You are interviewing an investment advisor who can help you achieve your financial goals – in particular, retirement goals that will determine when you retire and your standard of living during retirement. What could be more important than that? You really like an advisor’s personality and communication skills. He understands your needs and says what you want to hear when you select an advisor.
How do you know this advisor is not a skilled sales person who knows how to develop relationships and develop trust so people buy what he is selling? You don’t know and you may not know for several years when you have the benefit of 20/20 hindsight. By then it is always too late. The advisor has earned thousands of dollars of income from your assets and you have a lot less money than you should have.

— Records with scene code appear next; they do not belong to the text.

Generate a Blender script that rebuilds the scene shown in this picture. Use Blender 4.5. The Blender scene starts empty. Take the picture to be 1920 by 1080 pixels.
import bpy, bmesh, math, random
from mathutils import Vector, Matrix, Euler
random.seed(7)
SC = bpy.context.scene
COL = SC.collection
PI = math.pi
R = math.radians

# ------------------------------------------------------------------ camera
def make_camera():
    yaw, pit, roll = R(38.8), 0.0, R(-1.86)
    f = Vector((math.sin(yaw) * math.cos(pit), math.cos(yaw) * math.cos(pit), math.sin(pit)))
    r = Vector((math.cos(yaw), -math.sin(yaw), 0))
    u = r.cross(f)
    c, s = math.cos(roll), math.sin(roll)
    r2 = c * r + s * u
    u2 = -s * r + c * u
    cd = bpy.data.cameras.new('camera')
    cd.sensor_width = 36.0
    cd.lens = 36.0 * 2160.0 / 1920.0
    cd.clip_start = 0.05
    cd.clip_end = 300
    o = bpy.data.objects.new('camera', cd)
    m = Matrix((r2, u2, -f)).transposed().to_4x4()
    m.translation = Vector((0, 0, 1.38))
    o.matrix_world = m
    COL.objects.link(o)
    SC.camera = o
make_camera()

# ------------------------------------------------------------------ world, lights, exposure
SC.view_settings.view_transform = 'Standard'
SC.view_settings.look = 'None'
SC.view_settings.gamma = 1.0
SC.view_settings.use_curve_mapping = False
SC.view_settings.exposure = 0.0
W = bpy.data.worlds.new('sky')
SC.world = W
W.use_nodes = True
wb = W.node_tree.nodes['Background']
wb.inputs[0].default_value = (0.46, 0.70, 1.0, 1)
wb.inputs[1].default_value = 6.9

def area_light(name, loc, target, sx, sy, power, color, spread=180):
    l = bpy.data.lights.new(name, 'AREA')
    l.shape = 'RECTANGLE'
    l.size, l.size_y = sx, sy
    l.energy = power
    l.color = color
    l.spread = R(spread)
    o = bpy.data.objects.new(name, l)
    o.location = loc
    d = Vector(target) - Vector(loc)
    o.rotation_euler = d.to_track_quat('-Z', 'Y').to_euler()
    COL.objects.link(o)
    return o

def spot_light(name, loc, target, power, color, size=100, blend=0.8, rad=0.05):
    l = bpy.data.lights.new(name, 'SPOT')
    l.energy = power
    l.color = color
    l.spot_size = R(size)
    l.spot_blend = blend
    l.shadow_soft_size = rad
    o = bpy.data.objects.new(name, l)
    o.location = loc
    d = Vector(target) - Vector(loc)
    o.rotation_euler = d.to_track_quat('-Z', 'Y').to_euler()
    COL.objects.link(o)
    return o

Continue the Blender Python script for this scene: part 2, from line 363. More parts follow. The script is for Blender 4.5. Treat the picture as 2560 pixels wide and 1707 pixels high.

How real is the problem? More than 50% of investors terminate new advisors within three years when expectations do not match what they were sold. Following are five tips that will reduce your risk of selecting the wrong advisor.
Advisor Personalities
Verbal presentations put too much emphasis on advisor personalities. It stands to reason advisors want you to like them. They know you trust people you like. Once trust is established it is easy to convince you they are financial experts. And, they know you do not question the advice of experts. Bottom-line: Try to minimize the impact of personalities on your selection decision. Personalities have nothing to do with competence or ethics.
Advisor Sales Skills
Verbal presentations put too much emphasis on advisor sales skills. Advisors use sales skills to tell you what you want to hear and to overcome any objections you may have. You want high returns. They tell you they produce high returns. You want low risk. They tell you their strategies are low risk. These are sales tactics. Bottom-line: You should always base your selection decisions on objective criteria: Experience, education, certifications, compliance records, compensation, and services.
Advisor Documentation
Verbal presentations mean you have no record of what was said to you. No documentation benefits lower quality advisors and not you. These advisors fear documentation for two reasons: First, it may require them to document their weaknesses so you won’t buy what they are selling. Second, you have a permanent record of their responses. You could turn the document over to an attorney, company compliance officer, or regulatory agency. Bottom-line: Always require documentation for key information that will impact your decisions.
Investor Documentation
You have no record of what the advisor said, but you also have no record of what you told the advisor. For example, you told the advisor you had a low tolerance for risk, but your advisor invested most of your assets in stocks. You file a complaint, but there is no written record of what you told the advisor. It is your word against the advisors. Bottom-line: Always document your requirements. Advisors will not remember what you told them if they failed to adhere to your requirements.
Legal Disputes
Let’s say you are one of those investors who become disenchanted with an advisor a few years later. You need proof if you are going to make a successful financial claim. If your only evidence is hearsay, you will not win the arbitration. Don’t think for a minute that advisors don’t know this. They win if they can convince you to base your decision on verbal information. Bottom-line: Documentation protects your interests.